Mistakes to Avoid When Trying to Settle Debt With a Licensed Moneylender
When trying to settle your debt, avoiding these common mistakes can help you stay on track:
- Don’t ignore your lender. If you’re struggling to repay, contact them early to discuss suitable repayment options.
- Don’t borrow more than you can afford. Taking on additional debt without a realistic repayment plan may worsen your financial situation.
- Avoid unlicensed lenders. Be cautious of offers promising quick cash or guaranteed approval.
- Watch out for misleading claims. Advertisements for “no credit check” loans, guaranteed approval, or unsolicited loan offers via WhatsApp, SMS, or social media are sure signs of illegal activity and should not be engaged with at all costs.
- Verify the lender first. Check that the lender is listed on the Registry of Moneylenders and confirm their licence number and official business details before proceeding with a loan.

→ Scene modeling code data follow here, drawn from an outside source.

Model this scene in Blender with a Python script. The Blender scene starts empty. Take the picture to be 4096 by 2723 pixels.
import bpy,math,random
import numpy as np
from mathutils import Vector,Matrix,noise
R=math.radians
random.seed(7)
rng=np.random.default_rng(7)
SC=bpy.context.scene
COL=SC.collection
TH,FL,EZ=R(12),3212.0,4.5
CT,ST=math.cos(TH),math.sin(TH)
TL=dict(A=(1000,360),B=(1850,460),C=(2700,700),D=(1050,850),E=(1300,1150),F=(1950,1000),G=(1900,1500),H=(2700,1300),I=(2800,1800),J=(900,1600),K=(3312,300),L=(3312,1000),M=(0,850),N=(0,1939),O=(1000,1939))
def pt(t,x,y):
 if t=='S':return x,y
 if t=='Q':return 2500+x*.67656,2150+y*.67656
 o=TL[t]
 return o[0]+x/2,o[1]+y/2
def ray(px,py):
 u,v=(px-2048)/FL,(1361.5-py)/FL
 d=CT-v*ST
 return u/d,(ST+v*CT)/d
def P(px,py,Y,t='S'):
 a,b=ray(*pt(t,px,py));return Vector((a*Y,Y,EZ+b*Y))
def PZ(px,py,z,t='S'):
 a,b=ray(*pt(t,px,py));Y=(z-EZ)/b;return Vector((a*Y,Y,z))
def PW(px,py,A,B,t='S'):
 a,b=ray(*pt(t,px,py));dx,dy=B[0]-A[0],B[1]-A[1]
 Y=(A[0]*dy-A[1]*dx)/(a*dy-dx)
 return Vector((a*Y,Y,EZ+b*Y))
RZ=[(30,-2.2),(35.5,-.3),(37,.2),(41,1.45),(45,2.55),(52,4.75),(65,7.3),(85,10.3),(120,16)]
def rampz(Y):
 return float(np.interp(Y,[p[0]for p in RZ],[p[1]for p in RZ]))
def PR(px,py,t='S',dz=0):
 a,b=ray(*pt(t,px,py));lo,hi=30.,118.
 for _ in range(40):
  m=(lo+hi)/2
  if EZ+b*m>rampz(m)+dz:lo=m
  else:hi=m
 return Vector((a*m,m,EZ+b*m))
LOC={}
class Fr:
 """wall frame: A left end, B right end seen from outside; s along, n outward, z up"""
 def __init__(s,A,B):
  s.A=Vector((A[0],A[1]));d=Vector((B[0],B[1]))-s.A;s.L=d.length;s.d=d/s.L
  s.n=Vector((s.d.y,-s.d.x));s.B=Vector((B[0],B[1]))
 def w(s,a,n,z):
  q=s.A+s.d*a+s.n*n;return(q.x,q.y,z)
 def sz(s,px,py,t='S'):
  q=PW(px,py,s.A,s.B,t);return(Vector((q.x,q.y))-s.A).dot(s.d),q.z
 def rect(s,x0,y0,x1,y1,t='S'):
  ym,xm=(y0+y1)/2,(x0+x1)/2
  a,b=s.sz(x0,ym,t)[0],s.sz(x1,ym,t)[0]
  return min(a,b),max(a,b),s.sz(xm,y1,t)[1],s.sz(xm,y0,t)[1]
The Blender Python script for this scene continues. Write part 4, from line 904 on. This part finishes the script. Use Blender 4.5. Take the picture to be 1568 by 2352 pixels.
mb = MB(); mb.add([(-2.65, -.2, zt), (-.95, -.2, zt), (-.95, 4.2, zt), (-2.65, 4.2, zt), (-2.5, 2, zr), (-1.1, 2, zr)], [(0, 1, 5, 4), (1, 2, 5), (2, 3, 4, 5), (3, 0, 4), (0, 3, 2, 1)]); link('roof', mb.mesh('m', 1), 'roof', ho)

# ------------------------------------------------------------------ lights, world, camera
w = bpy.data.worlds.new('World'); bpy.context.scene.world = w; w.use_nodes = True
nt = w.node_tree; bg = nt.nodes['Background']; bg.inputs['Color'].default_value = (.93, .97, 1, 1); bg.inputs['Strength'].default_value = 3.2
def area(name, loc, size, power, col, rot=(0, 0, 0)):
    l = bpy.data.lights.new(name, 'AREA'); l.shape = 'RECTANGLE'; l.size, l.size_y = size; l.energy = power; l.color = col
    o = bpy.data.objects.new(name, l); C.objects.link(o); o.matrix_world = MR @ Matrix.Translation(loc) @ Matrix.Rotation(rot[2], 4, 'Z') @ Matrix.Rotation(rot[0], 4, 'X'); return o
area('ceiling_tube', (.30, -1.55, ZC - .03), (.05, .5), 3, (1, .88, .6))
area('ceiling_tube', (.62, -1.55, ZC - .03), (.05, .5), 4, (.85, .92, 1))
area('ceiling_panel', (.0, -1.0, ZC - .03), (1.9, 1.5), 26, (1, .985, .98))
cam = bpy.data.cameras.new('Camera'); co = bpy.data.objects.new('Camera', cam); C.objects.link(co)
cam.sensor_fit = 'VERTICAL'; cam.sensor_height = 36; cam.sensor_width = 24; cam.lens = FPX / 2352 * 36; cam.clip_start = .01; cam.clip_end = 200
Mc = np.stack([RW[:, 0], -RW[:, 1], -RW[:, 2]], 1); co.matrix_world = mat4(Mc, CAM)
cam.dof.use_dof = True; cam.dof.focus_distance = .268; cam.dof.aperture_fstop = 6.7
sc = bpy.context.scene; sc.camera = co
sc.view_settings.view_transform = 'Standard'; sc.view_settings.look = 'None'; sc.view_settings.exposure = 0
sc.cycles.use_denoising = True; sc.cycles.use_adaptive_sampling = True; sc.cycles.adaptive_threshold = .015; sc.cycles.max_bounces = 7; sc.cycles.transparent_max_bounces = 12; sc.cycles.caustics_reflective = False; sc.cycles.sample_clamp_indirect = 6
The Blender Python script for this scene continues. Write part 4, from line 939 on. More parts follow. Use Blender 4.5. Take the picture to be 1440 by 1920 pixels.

How Credit Empire Can Support Responsible Borrowing

If you’re struggling to settle debt with a licensed moneylender, seeking help early can make a world of difference. The sooner you take action, the easier it may be to negotiate suitable repayment solutions with your lender before the situation escalates.
As one of the trusted licensed moneylenders in Singapore, Credit Empire is committed to responsible lending and transparent borrowing. We ensure you fully understand every aspect of your loan agreement—including the loan terms, interest rates, fees, and repayment schedule—before you decide to proceed with your application. Managing debt is often easier when you seek help before repayments fall further behind. If you’re looking for a practical way to manage your repayments or explore suitable loan options, contact Credit Empire today!
Frequently Asked Questions About Settling Licensed Moneylender Debt
Can I Negotiate With a Licensed Moneylender?
Absolutely—if you’re experiencing financial difficulties, please reach out to your licensed moneylender as soon as possible. Any revised repayment terms will depend on the lender’s assessment of your circumstances.
Can a Licensed Moneylender Take Legal Action if I Do Not Repay My Loan?
Yes, licensed moneylenders may take lawful steps to recover debt if your outstanding loans remain unpaid. Contacting your lender at the first sign of financial distress may open more doors to exploring repayment options before the situation escalates.
Is Paying Off My Loan Early Allowed?
Most legal lenders allow early loan settlement without any penalties. As the terms differ between lenders, check your loan agreement or speak with your lender to understand whether any conditions or fees apply.
Will Settling My Debt Help Me Borrow Again in the Future?
Yes, paying off your outstanding debt may strengthen future loan applications, as it shows you’ve fulfilled your repayment obligations responsibly. That said, future loan approvals are not guaranteed and will still depend on the lender’s assessment of your repayment history, existing financial commitments, repayment capacity, and other eligibility criteria.